WriteMessage("Before project submitted.");
yield return
	Wait<Project, bool>(ProjectSumbitted, ProjectSubmitted)
		.MatchIf((input, output) => output == true && input.IsResubmit == false)
		.AfterMatch((input, output) => CurrentProject = input);

await AskManagerToApprove("Manager 1", CurrentProject.Id);
yield return Wait<ApprovalDecision, bool>("ManagerOneApproveProject", ManagerOneApproveProject)
	.MatchIf((input, output) => input.ProjectId == CurrentProject.Id)
	.AfterMatch((input, output) => ManagerOneApproval == input.Decision);

if (ManagerOneApproval is false)
{
	WriteMessage(
		"ReplayExample: Manager one rejected project and replay will wait ProjectSumbitted again.");
    //here is go back
	yield return
		GoBackBefore<Project, bool>(
			ProjectSumbitted,
			(input, output) => input.Id == CurrentProject.Id && input.IsResubmit == true);
}

• You can use time waits

yield return
    Wait(TimeSpan.FromDays(2), "Wait Two Days")
    .AfterMatch(x => TimeWaitId = x.TimeMatchId);

The library uses an IAsyncEnumerable generated state machine to implement a method that can be paused and resumed. An IAsyncEnumerable is a type that provides a sequence of values that can be enumerated asynchronously. A state machine is a data structure that keeps track of the current state of a system. In this case, the state machine keeps track of the current state of where function execution reached.

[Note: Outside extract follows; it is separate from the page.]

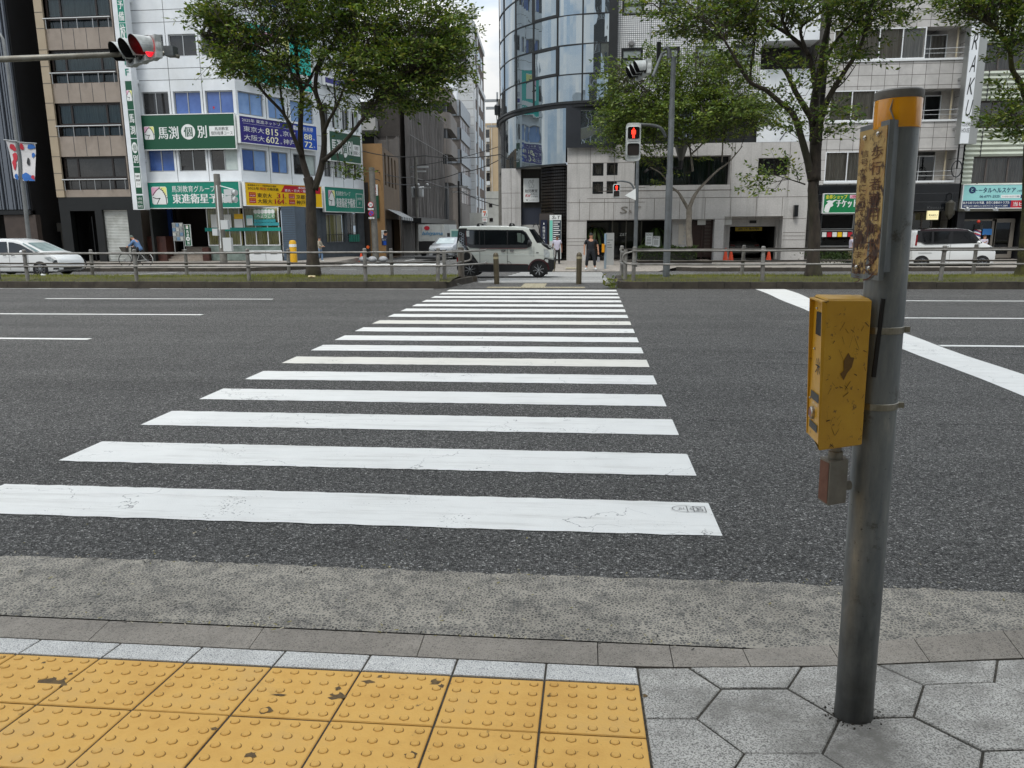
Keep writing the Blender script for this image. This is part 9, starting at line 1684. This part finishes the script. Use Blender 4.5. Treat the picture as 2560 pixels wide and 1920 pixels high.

The library saves a serialized object of the class that contains the resumable function for each resumable function instance. The serialized object is restored when a wait is matched and the function is resumed.

One instance created each time the first wait matched for a resumable function.

If the match expression is not strict, then a single call may activate multiple waits. However, only one wait will be selected for each function. This means that pushed call will activate one instance per function, but they can activate multiple instances for different functions.